New Year’s Parenting Resolutions of a Soon-to-be-Stepfather

Becoming a Co-Parent Means It’s Time to Bring Your “A-Game”

The woman I plan to wed is smart, gorgeous, funny, hardworking, and sweeter than her favorite Splenda. She also has a four-year-old son, who is a great kid. He is smart, well-adjusted, and precocious. But it’s obvious that I need to keep some New Year’s resolutions in mind as I prepare for step-fatherhood in 2019.

1.) Become more comfortable with assertive fathering. As the non-parent, it is easy to sit back and let the parent step in when the kid gets out of line. Certainly, and especially as a male, I do not want to be seen yelling at a tyke in public, lest people worry that I am some sort of child-abusing criminal. I often stand by, mute, as my fiance chastises her scowling son for whatever misbehavior or tantrum he has just committed. She has told me that I need to “step in” and be more comfortable with ensuring good discipline. I feel confident that this is a scenario that makes many soon-to-be stepfathers a tad uncomfortable: What is acceptable in “ensuring good discipline” of a young kid? What is acceptable to the mother, and what is acceptable in the public eye?

Be sure to talk to the mother so expectations are synced.

2.) Become less squeamish. Four-year-olds are masters at unwanted and unexpected bodily functions. Let’s just say that one day, when the going got tough, I froze and let the kid’s mother handle it. I realized that I should be more proactive about cleaning up kiddie messes because, when she and I have our own kids, I’ll want some experience under my belt instead of being hit unawares.

We should all buck up a little, because kids can be gross. Fact of life.

3.) Budget better. Kids are expensive, so I’m maximizing my pre-wedding bank account by cutting back on inefficient spending. To help pay for child care services (my new wife and I will both be working full-time) I have dutifully cut out my energy drink fix (Red Bull costs a pretty penny!), limited my use of bottled water, and am planning to cut out cable TV. It’s a small sacrifice to help the pinch of child care spending feel more tolerable.

Who shouldn’t resolve to be more thrifty? I think that’s a good resolution for anyone.

4.) Think safety. As a single, twentysomething guy, safety is often not in the front of my mind. I disconnected my smoke alarm because the battery was low and the machine started beeping…and did not exactly replace said batteries promptly. Smoke inhalation could’ve gotten me, but I was not concerned.

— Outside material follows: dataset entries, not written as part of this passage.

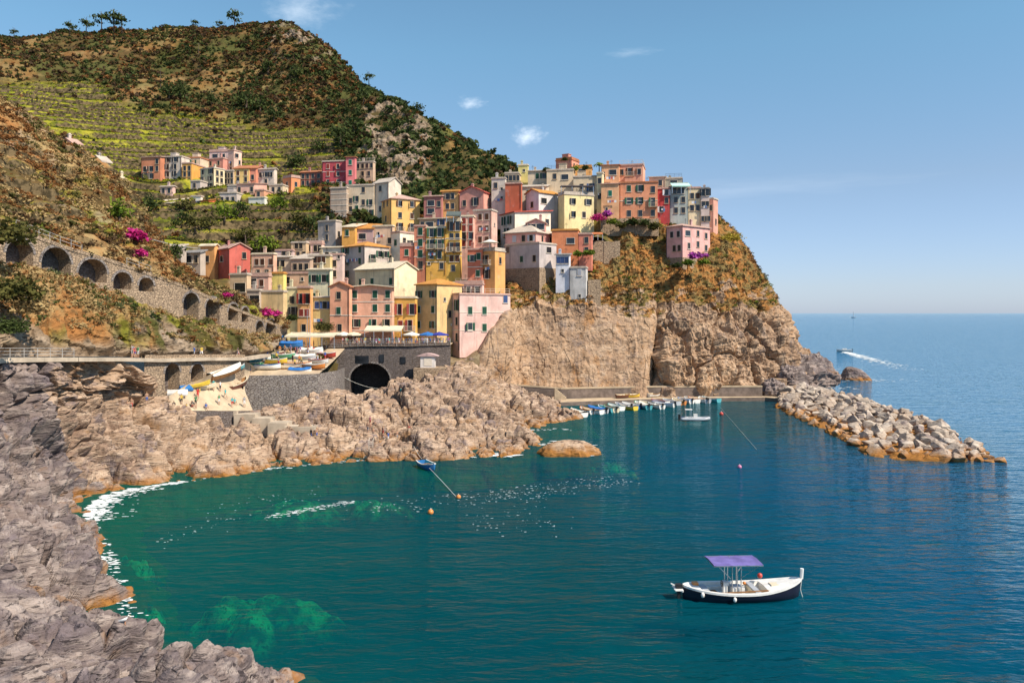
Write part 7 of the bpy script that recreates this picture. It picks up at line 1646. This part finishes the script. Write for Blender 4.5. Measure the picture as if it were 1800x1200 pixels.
# ------------------------------------------------------------------ seagull
def gull(p):
    root = empty('seagull', tuple(p), R(20), label='white and grey seagull standing on the foreground rock edge', cat='bird'); b = MB(); b.smooth = True
    prof = [(-.26,.01,.22), (-.2,.03,.235), (-.1,.065,.25), (0,.085,.27), (.08,.075,.31), (.12,.05,.37), (.135,.042,.42), (.15,.045,.46), (.19,.03,.465), (.22,.008,.455)]
    b.loft([[(x, r_*math.cos(6.283*j/10), z+r_*math.sin(6.283*j/10)) for j in range(10)] for x, r_, z in prof], True); b.build('body', BW, root)
    for s in (-1, 1):
        w_ = MB(); w_.smooth = True; w_.loft([[(.08, s*.088, .30), (.06, s*.09, .25)], [(-.1, s*.085, .30), (-.08, s*.09, .235)], [(-.32, s*.03, .255), (-.28, s*.045, .225)]]); w_.build('wing', BGREY, root)
        l_ = MB(); l_.tube([(.0, s*.03, .2), (.01, s*.03, 0), (.05, s*.035, 0)], .008, 5); l_.build('leg', BORG, root)
    k = MB(); k.tube([(.21, 0, .458), (.275, 0, .44)], [.014, .004], 6); k.build('beak', BYEL, root)
g_ = seat(SH, 222, 1086); gull(g_+np.array([0, 0, .0]))

# ------------------------------------------------------------------ buoys, lines, ladder, poles
def buoy(px, py, r_, mat, label):
    c = sea(px, py); root = empty('buoy', (c[0], c[1], 0), label=label, cat='buoy', group='buoys in the cove'); b = MB(); b.smooth = True
    b.loft([[(r_*max(.03, math.cos(e))*math.cos(6.283*j/12), r_*max(.03, math.cos(e))*math.sin(6.283*j/12), r_*.45+r_*math.sin(e)) for j in range(12)] for e in np.linspace(-1.57, 1.57, 9)], True); b.build('float', mat, root)
    t = MB(); t.tube([(0,0,r_*1.4),(0,0,r_*1.75)], r_*.16, 6); t.build('eye', BW, root)
buoy(757, 902, .30, BORG, 'orange buoy floating alone in the middle of the cove'); buoy(806, 875, .27, BORG, 'orange buoy at the end of the blue boat line'); buoy(1300, 822, .28, paint('boat_pink', (.6,.2,.35)), 'pale pink buoy in front of the breakwater'); buoy(1268, 729, .42, BRED, 'red buoy right of the inflatable boat')
def line(name, a, c, sag, label, r_=.03, mat=None, n=14):
    b = MB(); a, c = np.array(a), np.array(c); b.tube([a+(c-a)*t-np.array([0, 0, sag*4*t*(1-t)]) for t in np.linspace(0, 1, n)], r_, 5); b.build(name, mat or TWHITE, label=label, cat='rope')
line('mooring_rope', sea(753, 826)+[0, 0, .4], sea(803, 875)+[0, 0, .05], -.05, 'pale mooring rope from the blue rowing boat to its orange buoy')
line('mooring_rope', W(727, 783, 113), sea(741, 812)+[0, 0, .5], .15, 'pale rope tying the blue rowing boat to the rocks')
line('float_line', sea(1266, 716)+[0, 0, .03], sea(1330, 790)+[0, 0, .03], 0, 'thin dotted float line across the harbour', .016)
line('cable', W(600, 660, 161), W(756, 662, 158), 2.6, 'pale cable sagging in front of the dark bridge arch', .035)
line('handrail_cable', W(0, 305, 116), W(210, 400, 130), .5, 'pale handrail running down the near slope', .06, METAL); line('handrail_cable', W(210, 400, 130), W(352, 437, 150), .6, 'lower handrail continuing to the low sheds', .06, METAL)
ld = empty('ladder', sea(651, 806)+[0, .4, 0], label='white bathing ladder with a small platform at the foot of the bathing rocks', cat='ladder'); b = MB()
for s in (-.28, .28): b.tube([(s, 0, -.5), (s, 0, 2.4), (s, .5, 2.7)], .04, 6)
for k in range(8): b.bar((-.28, 0, .1+.3*k), (.28, 0, .1+.3*k), .05)
b.build('rail', TRIM, ld); b = MB(); b.box(-.9, 1.1, -.7, .35, .08, .3); b.build('platform', PALEC, ld)
for (px, py, Y, h, lab) in [(282,168,372,10,'wooden utility pole on the dark slope above the terraces'), (353,110,420,7,'small pole high on the ridge slope')]:
    p = seat(MT, px, py) if Y > 200 else W(px, py, Y); root = empty('utility_pole', tuple(p), label=lab, cat='pole'); b = MB(); b.tube([(0,0,-1),(0,0,h)], [.15, .09], 6); b.build('post', BARK, root); b = MB(); b.bar((-.8,0,h-.5),(.8,0,h-.5), .12); b.build('crossarm', BARK, root)
for (px, py, Y, h, lab) in [(545,606,159,8,'tall thin flag mast at the piazza corner'), (540,606,160,7,'second thin mast beside the piazza corner mast')]:
    root = empty('mast', tuple(W(px, py, Y)), label=lab, cat='mast'); b = MB(); b.tube([(0,0,-1),(0,0,h)], [.07, .05], 6); b.build('post', STEEL, root)

# ------------------------------------------------------------------ foam on the water
def flecks(name, pts, rad, label, seed=0, asp=2.2, ang=0):
    r_ = np.random.default_rng(seed); V, Fq = [], []; k = 0
    for p, q in zip(pts, rad):
        n = 8; a = np.linspace(0, 2*np.pi, n, endpoint=False); rr_ = q*(.5+.7*r_.random(n)); xy = np.stack([asp*rr_*np.cos(a), rr_*np.sin(a)], -1)
        c_, s_ = math.cos(ang), math.sin(ang); xy = xy@np.array([[c_, s_], [-s_, c_]]); V.append(np.concatenate([xy+p[:2], np.full((n, 1), p[2] if len(p) > 2 else .02)], 1)); Fq.append(np.arange(k, k+n)); k += n
    return link(name, npmesh(name, np.concatenate(V), np.array(Fq), FOAM), label=label, cat='foam', kind='stuff')
shore_w = np.array([[*sea(*p)[:2]] for p in [(235,1088),(205,1032),(190,977),(160,918),(157,892),(187,870),(240,858),(310,848),(400,835),(480,823),(560,814),(640,808),(720,807),(800,805),(870,802),(928,786)]])
g2 = np.random.default_rng(3); pts, rad = [], []
for k in range(560):
    s = 3.0+g2.beta(1.3, 2.2)*5.0; i = int(s); f = s-i; p = shore_w[i]*(1-f)+shore_w[i+1]*f; d = shore_w[i+1]-shore_w[i]; d /= np.linalg.norm(d); nr = np.array([d[1], -d[0]]); off = abs(g2.normal())*(1.5 if s < 6.5 else .6)-.3
    pts.append((*(p+nr*off), .02+.0004*(k % 40))); rad.append(.05+.26*g2.random()**2*max(.25, 1-off/4))
for k in range(260):
    s = g2.choice([g2.uniform(0, 3), g2.uniform(8, 15)]); i = int(min(s, 14)); f = s-i; p = shore_w[i]*(1-f)+shore_w[i+1]*f; pts.append((*(p+g2.normal(size=2)*.35), .02)); rad.append(.05+.18*g2.random()**2)
flecks('surf', pts, rad, 'white surf breaking along the left shore')
pts, rad = [], []
for (a, c, n, sp, r0) in [((470,908),(622,882),150,.9,.07), ((640,893),(900,868),170,3.2,.038), ((880,872),(1100,842),240,3.2,.042), ((800,905),(1010,925),80,4,.034), ((360,900),(560,865),50,4,.034), ((260,960),(420,905),30,3,.04)]:
    A, B_ = sea(*a)[:2], sea(*c)[:2]
    for k in range(n): t = g2.random(); pts.append((*(A+(B_-A)*t+g2.normal(size=2)*sp*np.array([.5, 1])*.6), .02)); rad.append(r0*(.4+1.4*g2.random()**2))
flecks('foam_flecks', pts, rad, 'scattered streaks of white flecks across the cove', 2, 2.6)
pts, rad = [], []
A, B_ = sea(1487, 619)[:2], sea(1592, 649)[:2]
for k in range(520): t = g2.random()**1.4; pts.append((*(A+(B_-A)*t+g2.normal(size=2)*np.array([.7+2.2*t, 1.5+5*t])), .03+.0005*(k % 30))); rad.append((.35+.8*g2.random())*(1-.75*t))
flecks('wake', pts, rad, 'white wake spreading behind the speed boat', 4, 1.6)
pts, rad = [], []
for (px, py, n, sx, sy) in [(1528,668,60,4,3), (1455,648,40,5,4), (880,800,60,1.2,.7), (1008,796,70,1.5,.6), (975,780,20,2,1), (950,755,20,2,.6), (1472,662,20,4,3), (1480,682,25,3,2)]:
    c = sea(px, py)
    for k in range(n): pts.append((c[0]+g2.normal()*sx, c[1]+g2.normal()*sy, .02+.0005*(k % 20))); rad.append(.1+.3*g2.random()**2)
flecks('rock_foam', pts, rad, 'white foam washing round the rocks', 6, 2.0)
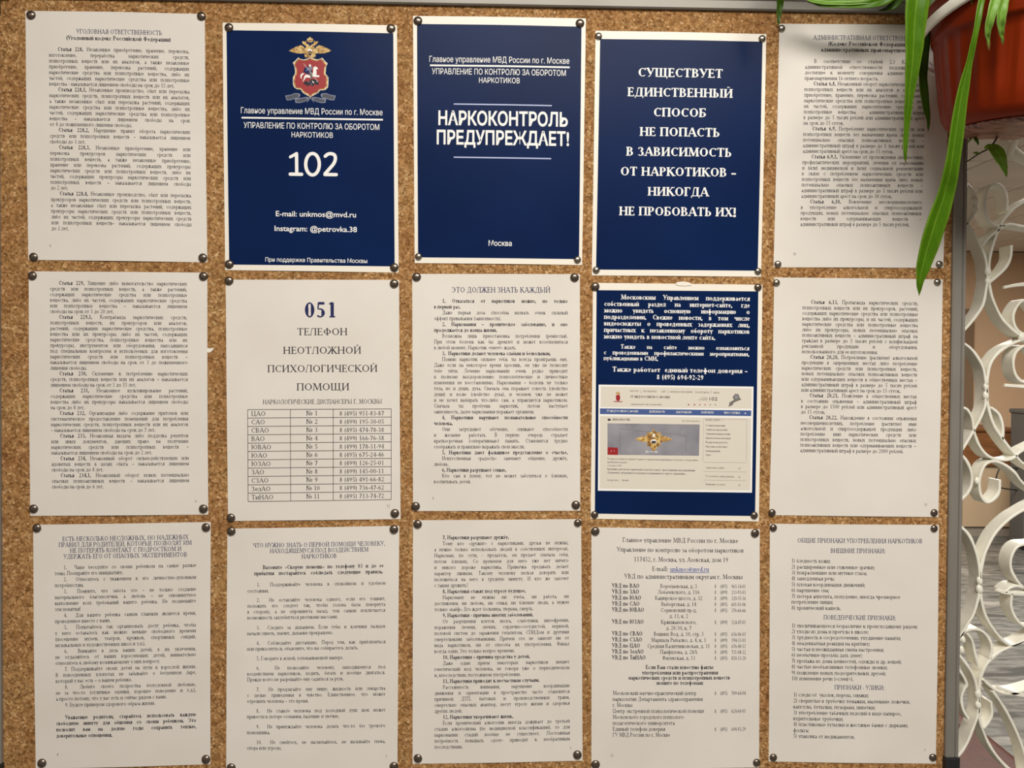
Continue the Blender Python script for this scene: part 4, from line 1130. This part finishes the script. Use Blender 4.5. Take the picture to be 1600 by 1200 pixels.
s.block(""">#Уважаемые родители, старайтесь использовать каждую
#свободную минуту для общения со своим ребенком. Это
#позволит вам на долгие годы сохранить теплые,
#доверительные отношения.|""".split('\n'), (88.5, 88.5), (307, 307), (1121, 1150), 6.2)
num(s, '4', 90.5, 1179); s.finish()

s = sheet('first aid sheet', [(355.4, 826), (624, 821.5), (621, 1205), (353.5, 1207)], 'white first aid sheet of ten spaced items, below the ruled phone table',
          [(361.5, 830), (615.5, 827), (361.5, 1199), (615.5, 1197)])
for t, a, b2, y in [('ЧТО НУЖНО ЗНАТЬ О ПЕРВОЙ ПОМОЩИ ЧЕЛОВЕКУ,', 395.5, 602, 851.4), ('НАХОДЯЩЕМУСЯ ПОД ВОЗДЕЙСТВИЕМ', 422, 576, 860.4), ('НАРКОТИКОВ', 471.5, 526.5, 869.6)]:
    s.text(t, a, b2, y, 6.8, 'c', 0, M['ink_navy'], fit=True)
s.text('Вызовите «Скорую помощь» по телефону 03 и до ее', 411, 599.5, 887, 6.2, 'j', 1)
s.text('прибытия постарайтесь соблюдать следующие правила.', 397.5, 598.5, 896.4, 6.2, 'j', 1)
for ls, y0, y1 in [
 ('>1.  Поддерживайте человека в спокойном и удобном\nсостоянии.|', 914, 923.8),
 ('>2.  Не оставляйте человека одного, если его тошнит,\nположить его следует так, чтобы голова была повернута\nв сторону, а не опрокинута назад, тем самым исключается\nвозможность захлебнуться рвотными массами.|', 938, 965.4),
 ('>3.  Следите за дыханием. Если губы и кончики пальцев\nначали синеть, значит, дыхание прекращено.|', 981, 990),
 ('>4.  Соблюдайте дистанцию. Перед тем, как приблизиться\nили прикоснуться, объясните, что вы собираетесь делать.|', 1005, 1014),
 ('>5. Говорите в ясной, успокаивающей манере.|', 1029, 1029),
 ('>6.  Не позволяйте человеку, находящемуся под\nвоздействием наркотиков, ходить, бегать и вообще двигаться.\nПрежде всего не разрешайте ему садиться за руль.|', 1044, 1062),
 ('>7.  Не предлагайте ему пищу, жидкость или лекарства\nс целью приведения в чувство. Единственное, что может\nотрезвить человека – это время.|', 1077.4, 1095.8),
 ('>8.  Не ставьте человека под холодный душ: шок может\nпривести к потере сознания, падению и увечью.|', 1111, 1120),
 ('>9.  Не принуждайте человека делать что-то без трезвого\nпомощника.|', 1135.6, 1144.8),
 ('>10.  Не смейтесь, не насмехайтесь, не вызывайте гнева,\nспора или угрозы.|', 1160, 1169)]:
    s.block(ls.split('\n'), (387.5 - (y0 - 914) * .004, 387 - (y1 - 914) * .004), (602.5, 602), (y0, y1), 6.0)
num(s, '5', 603.5, 1182); s.finish()

s = sheet('bottom centre sheet', [(645.4, 812.8), (908, 811), (910.3, 1188.4), (644.6, 1193.4)], 'white sheet without heading listing points seven to twelve, bottom centre',
          [(652.5, 819), (902.5, 817, 2), (653, 1184.5), (902, 1179)])
s.block(""">#7. Наркотики разрушают дружбу.|
>Тому кто «дружит» с наркотиками, друзья не нужны,
а нужно только использовать людей в собственных интересах.
Наркоман, по сути, - предатель, он предает сначала себя,
потом близких. Со временем для него уже нет ничего
и никого дороже наркотика. Привычка предавать делает
характер лживым. Такому человеку нельзя доверять или
положиться на него в трудную минуту. И кто же захочет
с таким дружить?|
>#8. Наркотики ставят под угрозу будущее.|
>Наркоману не нужны ни учеба, ни работа, ни
достижения, ни любовь, ни семья, ни близкие люди, а нужен
только «кайф». Его ждет больница, тюрьма, смерть.|
>#9. Наркотики - причина многих заболеваний.|
>От разрушения клеток мозга, слабоумия, шизофрении,
поражения печени, легких, сердечно-сосудистой, нервной,
половой систем до заражения гепатитом, СПИДом и другими
смертельными заболеваниями. Причем это не зависит ни от
вида наркотиков, ни от способа их употребления. Финал
всегда один. Это только вопрос времени.|
>#10. Наркотики – причина уродства у детей.|
>Даже один прием некоторых наркотиков меняет
генетический код человека, не говоря уже о периодическом
и, впоследствии, постоянном употреблении.|
>#11. Наркотики приводят к несчастным случаям.|
>Рассеянность внимания, нарушение координации
движения и ориентации в пространстве часто становится
причиной ДТП, бытовых и производственных травм,
смертельно опасных авантюр, несут угрозу жизни и здоровья
других людей.|
>#12. Наркотики укорачивают жизнь.|
>Если хронический алкоголик иногда доживает до третьей
стадии алкоголизма (по медицинской классификации), то для
наркомании стадий вообще не существует. Постоянная
потребность повышать «дозу» приводит к необратимым
последствиям.|""".split('\n'), (678.5, 679), (888, 890.5), (840.4, 1167.4), 6.0, indent=13)
num(s, '7', 891.5, 1169.5); s.finish()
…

It’s different when you’ve got a kid in your home. I need to think more about safety, as should we all.

5.) Maximize free time. With a kid about to be a permanent addition to my lifestyle, I need to be able to keep my sanity and retain my invaluable “down time.” Right now I am woefully inefficient at this. For instance, I should go straight to the gym after work instead of loafing around for an hour at my apartment. I never manage to pick up a book, truly relax, or even watch a good TV show during this hour, therefore making it rather wasteful.